Untuk menindak lanjuti rencana Panglima ABRI tersebut, Berdasarkan Surat Kadapol XIV Sulselra No.Pol.: 18 / 3029/ XII / 1977 tanggal 6 Desember 1977 yang isinya antara lain, agar Para Dan/Ka. mengusahakan areal tanah di daerahnya untuk calon lokasi Restlement.

Tahun 1977, Danres 1451 Kendari berkoordinasi dengan Camat Ranomeeto Abdul Samad, tentang program Panglima ABRI Jenderal M. Yusuf saat itu untuk mensejahterakan Anggota ABRI. Sehingga dibutuhkan Lokasi tanah untuk Program Resetlemen Polri tersebut.

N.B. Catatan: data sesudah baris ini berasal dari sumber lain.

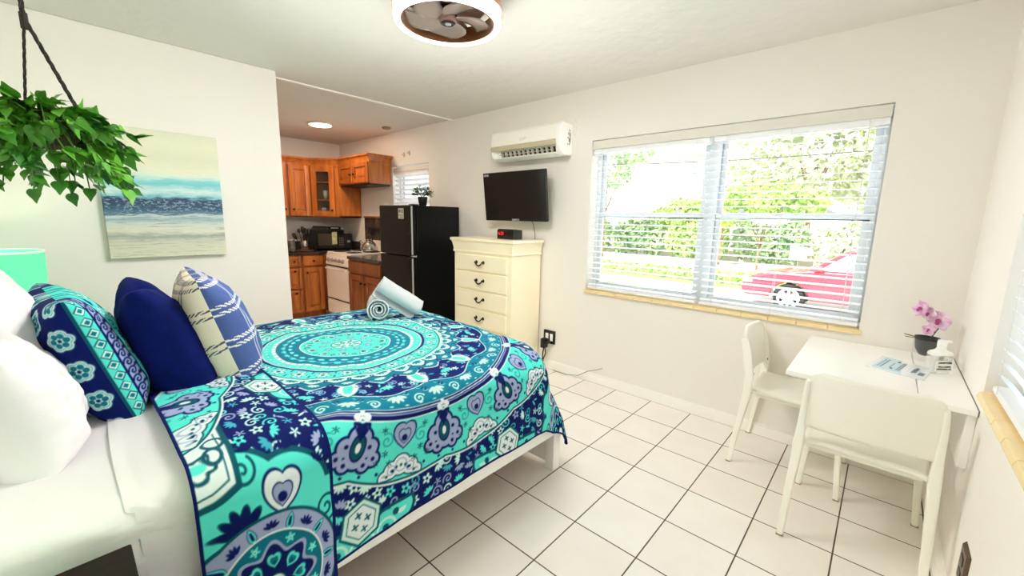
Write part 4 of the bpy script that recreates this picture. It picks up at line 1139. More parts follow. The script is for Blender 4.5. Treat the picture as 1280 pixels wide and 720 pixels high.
# microwave & things on the counter
t=thing('microwave','black microwave oven on the back worktop','microwave',(-1.2,16.8,2.98))
mx0,mx1,my=-2.02,-.62,16.25
MB().box(mx0,mx1,my,my+1.15,3.02,3.92).build('housing',black_m,t,bevel=.03)
MB().box(mx0+.02,mx1-.34,my-.06,my,3.05,3.90).build('door',black_gl,t,bevel=.02)
MB().box(mx0+.14,mx1-.50,my-.066,my-.06,3.2,3.74).build('door_window',mat('mw_window',(62,52,42),.2),t)
MB().box(mx1-.33,mx1-.02,my-.05,my,3.05,3.90).build('control_panel',black_gl,t,bevel=.02)
m=MB()
for i in range(3):
    for j in range(4): m.box(mx1-.28+.08*i,mx1-.23+.08*i,my-.056,my-.05,3.2+.1*j,3.25+.1*j)
m.build('buttons',mat('mw_button',(90,86,80),.5),t)
MB().box(mx1-.62,mx1-.39,my-.07,my-.062,3.25,3.82).build('paper_label',mat('mw_label',(214,206,176),.6,vary=(14,(150,158,70))),t)
for x in (mx0+.1,mx1-.1):
    for y in (my+.1,my+1.05): MB().lathe([(.05,2.985),(.05,3.02)],(x,y,0),10).build('foot',black_m,t)
t=thing('folded_cloth','dark folded cloth lying on top of the microwave','cloth',(-1.6,16.7,3.92))
m=MB(); 
for i in range(3): m.box(-1.86+.03*i,-1.28-.02*i,16.4+.02*i,16.95,3.925+.055*i,3.98+.055*i)
m.build('layers',mat('dark_cloth',(44,38,34),.9),t,bevel=.025)
t=thing('tray','dark serving tray with a silver rim on top of the microwave','tray',(-1.05,16.7,3.92))
m=MB(); m.box(-1.24,-.72,16.32,17.0,3.925,4.06); m.build('base',black_m,t,bevel=.03); MB().box(-1.22,-.86,16.30,16.32,3.98,4.02).build('rim',silver_m,t,bevel=.005)
t=thing('toaster','black toaster between the microwave and the kitchen corner','toaster',(-.35,16.8,2.98))
MB().box(-.56,-.12,16.4,17.2,2.985,3.72).build('body',black_m,t,bevel=.06); MB().box(-.44,-.24,16.5,17.1,3.715,3.73).build('slot_plate',steel_m,t); MB().box(-.42,-.28,16.36,16.4,3.3,3.4).build('lever',silver_m,t,bevel=.01)
t=thing('utensil_crock','steel utensil holder full of black cooking tools on the worktop','utensils',(-2.45,16.5,2.98))
ux,uy=-2.42,16.35
MB().lathe([(0,3.02),(.16,3.02),(.165,3.45),(.15,3.45),(.145,3.06),(0,3.06)],(ux,uy,0),22).build('holder',steel_m,t,smooth=True)
MB().lathe([(0,2.985),(.36,2.985),(.38,3.01),(.36,3.02),(0,3.02)],(ux,uy,0),24).build('saucer',mat('brown_saucer',(96,62,44),.4),t,smooth=True)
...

Tahun 1977, Kepala Desa (Kades) Lamomea, Muhammad Yamin, sebagai perpanjangan tangan Camat Ranomeeto, menunjuk areal persiapan Resetlemen Polri dan melaporkannya kepada Camat Ranomeeto, Abdul Samad.

Lalu pada tahun 1978, Abdul Samad, Danres 1451 Kendari dan Muhammad Yamin, H.Surabaya dan H. Lahusweng serta Brigadir (Pur) Aladin turun ke lokasi untuk meninjau Tanah Lokasi Persiapan Resetlemen Polri.

Berdasarkan Surat Kapolres Kendari No.Pol.: Log res / 1851 /2/ I / 1978 tanggal 2 Januari 1978, melaporkan bahwa tanah yang dimaksud telah disiapkan.

Lanjut pada Tahun 1979, Camat Ranomeeto mengajukan Permohonan tertulis kepada Direktorat Agraria untuk melakukan pengukuran dari tanah yang ditunjuk Muhammad Yamin untuk Persiapan Resetlemen Polri. Kemudian hasil pengukuran diserahkan ke Bupati Daerah Tingkat (Dati) II Kendari yang saat itu dijabat oleh Andri Jufri.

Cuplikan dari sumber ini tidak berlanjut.